Reade Township action may have violated state law

Supervisors might have agreed to appoint Phillips to board prior to public meeting

BLANDBURG — Before Bill Phillips was appointed to a seat on Reade Township’s board of supervisors, he was already sitting in it.

On Monday, Phillips appeared at the front of a meeting room beside Supervisors John McElheny and Jim Igou, but he was not yet a supervisor.

However, Phillips’ presence in that seat, as well as a prior posting of his name to a state website, suggest he knew he’d be appointed to the role.

And those factors seem to suggest supervisors likely agreed to his appointment prior to a public meeting — a decision that would be prohibited by state law, community members, an attorney and a state Office of Open Records employee said.

“We’ve asked Bill Phillips to come onboard with us,” McElheny said at the meeting before a vote. “I make the motion to approve him for being the other supervisor.”

That is a motion that Igou supported, and a vote to appoint Phillips to the board was 2-0.

The action was taken without any type of nomination process and with no other clearly specified candidates for the role.

Supervisors are not required to advertise for candidates to fill a board vacancy, said Melissa Melewsky, media law counsel for the Pennsylvania NewsMedia Association.

Phillips will fill the remainder of a term previously held by Don Rickard, who resigned last month.
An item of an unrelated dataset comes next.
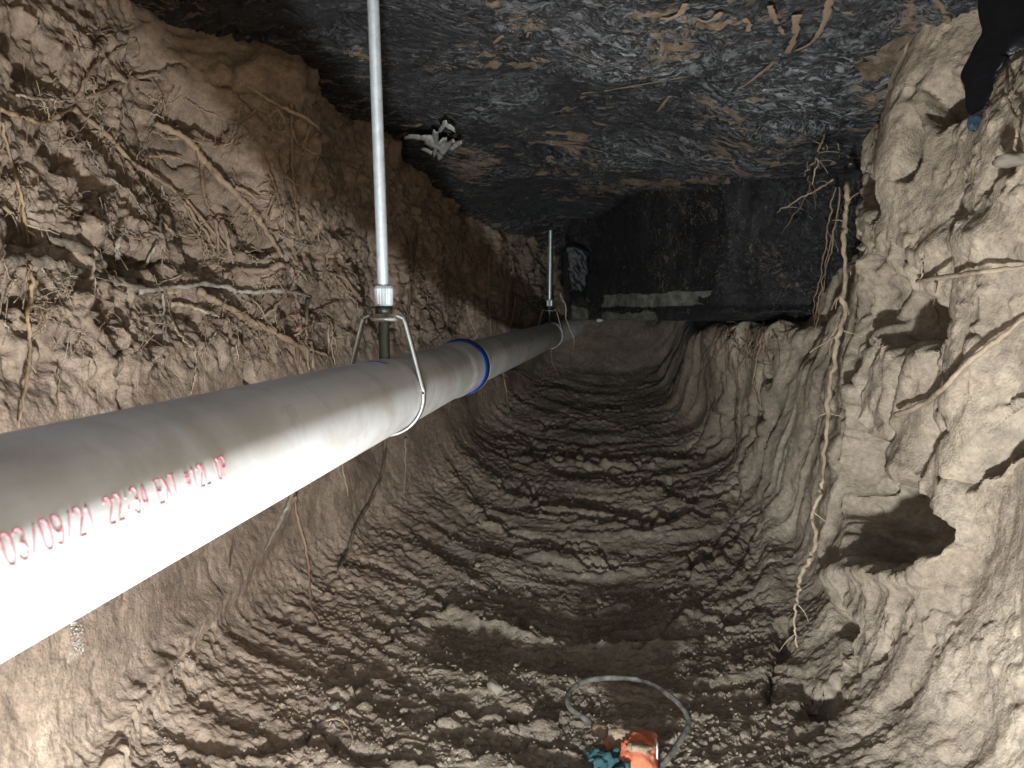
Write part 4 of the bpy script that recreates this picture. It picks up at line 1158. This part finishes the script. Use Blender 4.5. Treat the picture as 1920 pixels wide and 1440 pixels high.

McElheny and Igou also approved Rickard’s resignation Monday night.

It is unclear when McElheny and Igou “asked” Phillips “to come onboard.”

Messages seeking information about the appointment left for McElheny and Igou early Tuesday afternoon were not returned by early evening.

Supporting the notion that a decision to appoint Phillips was made prior to Monday’s public meeting is information posted to the state Department of Community & Economic Development’s municipal statistics website.

On Monday evening, Phillip’s name appeared on the site. According to the site, his name had been added at 1:47 p.m. Jan. 30 — six days before Monday’s public vote.

That posting and Phillips’ sitting on at the board table prior to an official vote seem to “illustrate that discussions were had and decisions were made outside of a public meeting,” Melewsky said.

“The entire process of filling a vacancy in an official office should be public,” she said, explaining public action is required under the state Sunshine Act.

Nathan Byerly, deputy director with the state Office of Open Records, said he spoke with a Sunshine Act expert who shared the same suspicions.

The state Sunshine Act is in place to ensure “the right of the public to be present at all meetings of agencies and to witness the deliberation, policy formulation and decision making of agencies.”

In most cases, it prohibits official votes and discussions from being held behind closed doors.

The Sunshine Act allows some executive sessions — closed-door meetings — in cases when municipal leaders must discuss sensitive topics prior to conducting a public vote.

Those topics are defined in the law, and appointing a new supervisor is not among them.

A copy of the Sunshine Act posted to the state Office of Open Records website explains executive sessions cannot be held for “any meeting involving the appointment or selection of any person to fill a vacancy in any elected office.”

Still, Melewsky and Byerly said they could not say with certainty that the Reade supervisors violated the act.

A message left Tuesday afternoon for township secretary Judy Fudrow also was not returned by early evening. Fudrow was not at the Monday meeting.

Reade Township’s solicitor, Aimee Willett, also was not at the meeting. On Tuesday, Willett said she could not comment on the Monday vote because she was unaware of the specific details of the events that came before the decision.